"Si on veut dépasser la problématique du racisme, il faut connaître l'histoire du racisme", martèle Lilian Thuram. Dans La pensée blanche, qu'il publie aux éditions Broché, l'ancien footballeur appelle à s'interroger sur des mécanismes de discrimination intériorisés par tous. Au micro de Frédéric Taddeï, samedi sur Europe 1, il souligne à la fois la difficulté et la nécessité d'une prise de conscience de ces "biais".
"Des enfants de ma classe de CE2 me traitent de sale noir"
Ces questions ont toujours fait partie de la vie de Lilian Thuram, né en Guadeloupe. "J'arrive dans la région parisienne et des enfants de ma classe de CE2 me traitent de sale Noir. Et là je ne comprends pas, je subis une violence", raconte-t-il. "J'essaie de comprendre en discutant avec ma maman, et elle me dit quelque chose de très grave pour un enfant de neuf ans : 'C'est comme ça mon chéri, les gens sont racistes, ça ne va pas changer.'"
Des années plus tard, l'ex-footballeur a "retourné cette situation". "J'ai regardé les enfants qui m'avaient insulté. Et je me suis dit : 'Comment des enfants de 9 ans ont intériorisé le fait qu'être noir, c'est inférieur ? Comment des enfants de 9 ans ont intériorisé qu'ils étaient blancs et qu'être blancs, c'était être supérieur ?'"
Si tel est le cas, selon Lilian Thuram, c'est parce que "cette pensée blanche a éduqué le monde pendant des siècles. "C'est une pensée politique qui hiérarchise les gens selon la couleur de la peau. (...) On a construit l'idée qu'il y aurait une race supérieure à d'autres, mais c'est une construction, pour diviser les gens. Donc, parler de l'histoire, c'est comprendre la réalité d'aujourd'hui", déroule-t-il.
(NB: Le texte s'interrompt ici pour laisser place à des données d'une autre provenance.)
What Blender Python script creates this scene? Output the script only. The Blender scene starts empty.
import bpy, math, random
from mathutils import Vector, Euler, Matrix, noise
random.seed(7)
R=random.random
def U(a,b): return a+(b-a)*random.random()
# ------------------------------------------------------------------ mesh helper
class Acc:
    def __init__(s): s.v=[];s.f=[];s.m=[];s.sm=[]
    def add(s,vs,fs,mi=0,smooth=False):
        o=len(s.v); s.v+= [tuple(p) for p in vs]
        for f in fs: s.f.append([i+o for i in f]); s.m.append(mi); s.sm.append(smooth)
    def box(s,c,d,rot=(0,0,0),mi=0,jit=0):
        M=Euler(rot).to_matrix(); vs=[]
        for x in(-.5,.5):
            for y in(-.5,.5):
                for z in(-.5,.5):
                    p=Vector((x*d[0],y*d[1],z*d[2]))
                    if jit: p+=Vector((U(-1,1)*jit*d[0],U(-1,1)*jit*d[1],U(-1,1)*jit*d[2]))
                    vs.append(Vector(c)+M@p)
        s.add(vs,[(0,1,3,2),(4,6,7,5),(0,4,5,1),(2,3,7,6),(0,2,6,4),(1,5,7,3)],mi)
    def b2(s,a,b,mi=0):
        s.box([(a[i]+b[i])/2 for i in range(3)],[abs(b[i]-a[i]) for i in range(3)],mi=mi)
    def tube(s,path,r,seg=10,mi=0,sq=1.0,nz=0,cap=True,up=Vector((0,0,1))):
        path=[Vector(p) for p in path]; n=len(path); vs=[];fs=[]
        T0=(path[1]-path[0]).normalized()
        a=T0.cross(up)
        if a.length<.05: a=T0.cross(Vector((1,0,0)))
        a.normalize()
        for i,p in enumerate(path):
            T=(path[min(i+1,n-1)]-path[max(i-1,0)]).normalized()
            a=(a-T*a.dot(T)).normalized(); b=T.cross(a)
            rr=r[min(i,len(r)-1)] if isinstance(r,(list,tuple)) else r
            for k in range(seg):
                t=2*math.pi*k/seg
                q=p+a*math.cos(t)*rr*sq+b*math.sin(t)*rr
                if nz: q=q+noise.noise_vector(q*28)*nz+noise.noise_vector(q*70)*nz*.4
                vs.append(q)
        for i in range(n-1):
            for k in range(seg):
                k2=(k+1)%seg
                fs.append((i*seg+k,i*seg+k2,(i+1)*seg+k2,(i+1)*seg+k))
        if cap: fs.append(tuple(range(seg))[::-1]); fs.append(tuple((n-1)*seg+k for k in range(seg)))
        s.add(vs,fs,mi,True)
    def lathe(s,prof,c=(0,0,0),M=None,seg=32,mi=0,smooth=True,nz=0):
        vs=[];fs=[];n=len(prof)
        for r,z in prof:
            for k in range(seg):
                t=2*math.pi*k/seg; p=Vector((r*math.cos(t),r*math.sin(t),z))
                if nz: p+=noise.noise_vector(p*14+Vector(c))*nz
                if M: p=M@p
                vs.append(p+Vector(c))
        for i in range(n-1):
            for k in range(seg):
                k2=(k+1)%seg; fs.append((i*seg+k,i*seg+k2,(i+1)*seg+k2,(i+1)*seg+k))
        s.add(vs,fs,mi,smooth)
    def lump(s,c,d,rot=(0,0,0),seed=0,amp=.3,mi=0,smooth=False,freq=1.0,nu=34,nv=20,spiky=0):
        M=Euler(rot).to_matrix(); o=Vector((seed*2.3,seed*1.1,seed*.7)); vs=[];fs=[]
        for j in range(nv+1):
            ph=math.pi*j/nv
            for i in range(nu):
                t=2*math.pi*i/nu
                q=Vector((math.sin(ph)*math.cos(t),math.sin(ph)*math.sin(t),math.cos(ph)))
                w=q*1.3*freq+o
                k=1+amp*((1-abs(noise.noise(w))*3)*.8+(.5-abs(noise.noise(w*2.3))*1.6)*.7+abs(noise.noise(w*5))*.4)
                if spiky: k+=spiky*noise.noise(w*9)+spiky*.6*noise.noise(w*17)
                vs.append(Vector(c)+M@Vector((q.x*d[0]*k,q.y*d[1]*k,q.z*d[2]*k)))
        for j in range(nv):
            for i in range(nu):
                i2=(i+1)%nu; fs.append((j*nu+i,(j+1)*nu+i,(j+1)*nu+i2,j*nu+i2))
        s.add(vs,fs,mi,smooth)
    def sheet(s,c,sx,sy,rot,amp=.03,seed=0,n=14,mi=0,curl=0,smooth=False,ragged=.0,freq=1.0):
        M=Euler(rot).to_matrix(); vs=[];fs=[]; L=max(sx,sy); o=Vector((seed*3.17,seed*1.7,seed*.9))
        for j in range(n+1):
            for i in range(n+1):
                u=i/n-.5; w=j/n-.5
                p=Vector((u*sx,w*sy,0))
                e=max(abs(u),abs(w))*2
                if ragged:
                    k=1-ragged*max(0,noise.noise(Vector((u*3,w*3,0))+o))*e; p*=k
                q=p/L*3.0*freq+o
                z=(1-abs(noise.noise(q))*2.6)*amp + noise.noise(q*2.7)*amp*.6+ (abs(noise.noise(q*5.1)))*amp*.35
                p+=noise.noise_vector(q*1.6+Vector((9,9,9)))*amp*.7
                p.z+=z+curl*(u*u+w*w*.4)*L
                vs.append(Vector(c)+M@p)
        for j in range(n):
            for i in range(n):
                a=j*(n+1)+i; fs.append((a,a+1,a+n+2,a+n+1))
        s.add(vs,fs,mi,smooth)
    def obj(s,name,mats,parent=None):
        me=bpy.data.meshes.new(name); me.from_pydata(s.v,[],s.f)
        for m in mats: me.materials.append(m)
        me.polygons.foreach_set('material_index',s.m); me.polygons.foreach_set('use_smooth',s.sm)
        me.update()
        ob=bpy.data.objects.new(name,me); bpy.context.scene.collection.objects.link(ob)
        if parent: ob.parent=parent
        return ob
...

Des livres d'école hiérarchisant les races jusqu'en 1950
"Cela veut dire que peu importe votre couleur de peau, vous avez un biais blanc", ajoute le champion du Monde 1998, en tenant pour preuve le fait que "partout dans le monde, que ce soit en Afrique, en Asie ou en Inde, les femmes se blanchissent la peau parce que la beauté est liée à la blancheur de la peau". Et de citer à nouveau son expérience personnelle : "Jusqu'en 1950, en France, on apprenait aux enfants des écoles que la race blanche était la plus parfaite. Les livres [qui véhiculaient cette idée] ont été édités jusqu'en 1977. Et moi, je suis né en 1972..."
Comment, alors, lutter contre des idées ainsi intériorisées ? "Il faut se questionner", répond Lilian Thuram, citant l'exemple du communautarisme. "Si vous vous êtes contre le communautarisme, il faut se poser la question : 'pourquoi vous le dites ?' (...) Lorsque j'étais joueur de foot en Italie, un jour, il y a un entraîneur qui vient nous voir à table et nous dit : 'Vous, les Noirs, pourquoi vous êtes toujours ensemble ?'. Moi, je lui dis : 'Tiens, c'est bizarre. À cette autre table, il n'y a que des personnes blanches. Pourquoi vous n'allez pas leur dire qu'ils sont toujours ensemble ?' Et là, il m'a regardé, il est parti."